- [CHALLENGE] Up to and including the line that contains "return V((0, 0, CAM_H)) + d*t", write out each line of the material from its first line, exactly.

- [DATASET]
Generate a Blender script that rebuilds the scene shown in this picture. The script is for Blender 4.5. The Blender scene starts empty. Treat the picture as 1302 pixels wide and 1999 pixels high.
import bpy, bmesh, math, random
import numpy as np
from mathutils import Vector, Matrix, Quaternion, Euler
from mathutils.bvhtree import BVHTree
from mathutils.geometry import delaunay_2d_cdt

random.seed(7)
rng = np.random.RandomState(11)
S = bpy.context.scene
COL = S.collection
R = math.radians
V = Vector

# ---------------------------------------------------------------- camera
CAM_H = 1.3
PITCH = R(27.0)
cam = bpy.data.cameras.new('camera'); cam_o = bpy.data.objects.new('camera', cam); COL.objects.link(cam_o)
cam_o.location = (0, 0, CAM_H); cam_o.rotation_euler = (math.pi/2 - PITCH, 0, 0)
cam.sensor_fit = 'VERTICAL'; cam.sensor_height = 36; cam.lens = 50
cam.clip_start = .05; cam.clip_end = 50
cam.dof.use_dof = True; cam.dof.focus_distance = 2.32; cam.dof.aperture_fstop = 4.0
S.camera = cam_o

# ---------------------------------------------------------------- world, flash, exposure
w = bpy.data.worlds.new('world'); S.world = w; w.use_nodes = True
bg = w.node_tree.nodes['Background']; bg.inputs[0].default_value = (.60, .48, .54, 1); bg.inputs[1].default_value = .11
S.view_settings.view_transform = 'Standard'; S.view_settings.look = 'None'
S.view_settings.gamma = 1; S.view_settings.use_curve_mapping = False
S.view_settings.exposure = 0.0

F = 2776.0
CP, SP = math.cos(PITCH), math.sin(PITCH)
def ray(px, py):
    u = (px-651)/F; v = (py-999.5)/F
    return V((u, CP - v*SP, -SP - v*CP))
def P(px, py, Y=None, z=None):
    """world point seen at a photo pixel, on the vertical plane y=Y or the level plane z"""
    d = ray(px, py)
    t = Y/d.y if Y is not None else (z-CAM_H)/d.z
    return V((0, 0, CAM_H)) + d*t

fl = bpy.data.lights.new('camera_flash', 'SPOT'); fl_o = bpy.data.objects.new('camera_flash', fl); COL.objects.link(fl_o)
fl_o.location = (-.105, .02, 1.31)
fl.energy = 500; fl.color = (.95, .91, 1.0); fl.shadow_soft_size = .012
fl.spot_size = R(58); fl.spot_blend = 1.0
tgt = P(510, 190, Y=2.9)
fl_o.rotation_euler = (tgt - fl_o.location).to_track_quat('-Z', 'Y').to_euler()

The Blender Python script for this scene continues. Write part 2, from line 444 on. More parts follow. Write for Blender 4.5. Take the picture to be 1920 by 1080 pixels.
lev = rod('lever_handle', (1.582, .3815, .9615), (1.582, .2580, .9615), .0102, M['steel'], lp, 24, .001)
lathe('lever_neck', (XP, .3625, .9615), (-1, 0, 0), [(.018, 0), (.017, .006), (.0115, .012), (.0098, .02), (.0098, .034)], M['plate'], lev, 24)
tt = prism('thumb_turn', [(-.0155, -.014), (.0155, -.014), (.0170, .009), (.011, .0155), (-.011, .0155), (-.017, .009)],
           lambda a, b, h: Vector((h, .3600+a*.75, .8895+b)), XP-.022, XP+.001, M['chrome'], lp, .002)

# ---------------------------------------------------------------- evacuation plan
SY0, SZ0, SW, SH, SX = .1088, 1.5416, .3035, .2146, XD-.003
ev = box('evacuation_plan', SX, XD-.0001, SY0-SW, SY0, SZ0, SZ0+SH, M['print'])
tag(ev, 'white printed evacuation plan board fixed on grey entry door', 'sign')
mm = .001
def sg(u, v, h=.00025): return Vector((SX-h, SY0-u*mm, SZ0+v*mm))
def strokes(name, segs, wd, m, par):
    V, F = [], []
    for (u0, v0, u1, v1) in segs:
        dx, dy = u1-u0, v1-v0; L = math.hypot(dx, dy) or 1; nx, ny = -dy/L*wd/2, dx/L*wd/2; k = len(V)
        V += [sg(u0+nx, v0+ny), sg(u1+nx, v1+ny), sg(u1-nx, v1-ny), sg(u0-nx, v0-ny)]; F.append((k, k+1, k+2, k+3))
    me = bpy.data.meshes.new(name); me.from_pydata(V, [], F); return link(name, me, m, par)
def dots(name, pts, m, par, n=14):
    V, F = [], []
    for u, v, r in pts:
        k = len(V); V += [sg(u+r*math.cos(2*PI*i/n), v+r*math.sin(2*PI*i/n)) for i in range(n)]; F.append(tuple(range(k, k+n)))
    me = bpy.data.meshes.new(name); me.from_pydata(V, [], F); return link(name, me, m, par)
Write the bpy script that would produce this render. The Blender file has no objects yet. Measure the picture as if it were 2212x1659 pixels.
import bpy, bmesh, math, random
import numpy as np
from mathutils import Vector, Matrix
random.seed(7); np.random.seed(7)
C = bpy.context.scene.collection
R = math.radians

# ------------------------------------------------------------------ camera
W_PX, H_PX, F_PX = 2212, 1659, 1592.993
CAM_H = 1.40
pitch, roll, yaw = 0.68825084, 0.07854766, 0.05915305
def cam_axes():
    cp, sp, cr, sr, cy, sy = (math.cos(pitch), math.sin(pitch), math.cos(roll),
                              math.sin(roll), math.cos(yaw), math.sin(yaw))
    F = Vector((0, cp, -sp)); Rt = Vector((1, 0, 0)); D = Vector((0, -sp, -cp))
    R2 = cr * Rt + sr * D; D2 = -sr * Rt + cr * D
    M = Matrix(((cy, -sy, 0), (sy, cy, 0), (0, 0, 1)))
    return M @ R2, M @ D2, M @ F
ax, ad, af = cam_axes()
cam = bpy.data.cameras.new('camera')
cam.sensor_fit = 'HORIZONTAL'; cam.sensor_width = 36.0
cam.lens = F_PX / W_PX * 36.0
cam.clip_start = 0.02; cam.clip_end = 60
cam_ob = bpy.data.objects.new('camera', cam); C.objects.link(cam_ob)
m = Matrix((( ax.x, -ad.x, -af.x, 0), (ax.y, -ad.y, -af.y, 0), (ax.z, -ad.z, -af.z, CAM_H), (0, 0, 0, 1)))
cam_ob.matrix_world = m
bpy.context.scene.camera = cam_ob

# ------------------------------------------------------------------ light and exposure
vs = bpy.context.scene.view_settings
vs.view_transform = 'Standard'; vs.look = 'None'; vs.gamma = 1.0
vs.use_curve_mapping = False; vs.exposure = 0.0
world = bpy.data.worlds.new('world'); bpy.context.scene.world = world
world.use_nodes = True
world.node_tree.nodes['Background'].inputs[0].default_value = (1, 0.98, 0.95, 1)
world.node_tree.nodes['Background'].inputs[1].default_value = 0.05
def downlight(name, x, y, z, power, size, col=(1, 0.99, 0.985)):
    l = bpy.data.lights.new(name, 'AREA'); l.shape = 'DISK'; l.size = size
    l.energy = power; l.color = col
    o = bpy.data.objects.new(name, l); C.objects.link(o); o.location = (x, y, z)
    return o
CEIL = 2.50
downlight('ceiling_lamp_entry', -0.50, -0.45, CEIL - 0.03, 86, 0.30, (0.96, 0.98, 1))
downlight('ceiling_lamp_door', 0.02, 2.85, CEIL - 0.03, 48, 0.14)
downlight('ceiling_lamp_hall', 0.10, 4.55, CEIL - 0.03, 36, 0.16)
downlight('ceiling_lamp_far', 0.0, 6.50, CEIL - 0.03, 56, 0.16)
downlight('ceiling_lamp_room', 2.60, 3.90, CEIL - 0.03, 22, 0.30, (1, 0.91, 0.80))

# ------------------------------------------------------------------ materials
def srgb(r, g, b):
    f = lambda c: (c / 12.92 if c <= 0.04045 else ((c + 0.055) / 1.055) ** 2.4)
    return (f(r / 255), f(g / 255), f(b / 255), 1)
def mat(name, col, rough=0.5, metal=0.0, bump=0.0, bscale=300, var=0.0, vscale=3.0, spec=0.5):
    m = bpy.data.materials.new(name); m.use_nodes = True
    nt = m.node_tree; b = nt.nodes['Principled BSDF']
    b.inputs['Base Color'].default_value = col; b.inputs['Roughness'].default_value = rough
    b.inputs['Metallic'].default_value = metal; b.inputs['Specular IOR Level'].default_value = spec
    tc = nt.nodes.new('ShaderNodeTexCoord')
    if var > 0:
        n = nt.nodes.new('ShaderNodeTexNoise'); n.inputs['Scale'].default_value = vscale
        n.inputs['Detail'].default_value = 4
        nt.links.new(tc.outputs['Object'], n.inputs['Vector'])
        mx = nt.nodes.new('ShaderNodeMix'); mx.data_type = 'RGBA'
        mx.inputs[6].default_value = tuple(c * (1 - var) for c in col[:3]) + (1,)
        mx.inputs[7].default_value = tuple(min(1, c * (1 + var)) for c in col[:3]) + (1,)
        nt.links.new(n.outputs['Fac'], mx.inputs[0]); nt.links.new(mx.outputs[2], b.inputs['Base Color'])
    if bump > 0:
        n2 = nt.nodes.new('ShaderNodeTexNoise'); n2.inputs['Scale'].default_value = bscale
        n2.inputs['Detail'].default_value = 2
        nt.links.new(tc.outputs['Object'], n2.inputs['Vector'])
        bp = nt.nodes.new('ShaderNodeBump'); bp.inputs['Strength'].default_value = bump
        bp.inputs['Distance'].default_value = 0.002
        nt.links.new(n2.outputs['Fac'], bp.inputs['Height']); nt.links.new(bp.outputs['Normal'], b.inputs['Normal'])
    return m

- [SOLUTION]
Generate a Blender script that rebuilds the scene shown in this picture. The script is for Blender 4.5. The Blender scene starts empty. Treat the picture as 1302 pixels wide and 1999 pixels high.
import bpy, bmesh, math, random
import numpy as np
from mathutils import Vector, Matrix, Quaternion, Euler
from mathutils.bvhtree import BVHTree
from mathutils.geometry import delaunay_2d_cdt

random.seed(7)
rng = np.random.RandomState(11)
S = bpy.context.scene
COL = S.collection
R = math.radians
V = Vector

# ---------------------------------------------------------------- camera
CAM_H = 1.3
PITCH = R(27.0)
cam = bpy.data.cameras.new('camera'); cam_o = bpy.data.objects.new('camera', cam); COL.objects.link(cam_o)
cam_o.location = (0, 0, CAM_H); cam_o.rotation_euler = (math.pi/2 - PITCH, 0, 0)
cam.sensor_fit = 'VERTICAL'; cam.sensor_height = 36; cam.lens = 50
cam.clip_start = .05; cam.clip_end = 50
cam.dof.use_dof = True; cam.dof.focus_distance = 2.32; cam.dof.aperture_fstop = 4.0
S.camera = cam_o

# ---------------------------------------------------------------- world, flash, exposure
w = bpy.data.worlds.new('world'); S.world = w; w.use_nodes = True
bg = w.node_tree.nodes['Background']; bg.inputs[0].default_value = (.60, .48, .54, 1); bg.inputs[1].default_value = .11
S.view_settings.view_transform = 'Standard'; S.view_settings.look = 'None'
S.view_settings.gamma = 1; S.view_settings.use_curve_mapping = False
S.view_settings.exposure = 0.0

F = 2776.0
CP, SP = math.cos(PITCH), math.sin(PITCH)
def ray(px, py):
    u = (px-651)/F; v = (py-999.5)/F
    return V((u, CP - v*SP, -SP - v*CP))
def P(px, py, Y=None, z=None):
    """world point seen at a photo pixel, on the vertical plane y=Y or the level plane z"""
    d = ray(px, py)
    t = Y/d.y if Y is not None else (z-CAM_H)/d.z
    return V((0, 0, CAM_H)) + d*t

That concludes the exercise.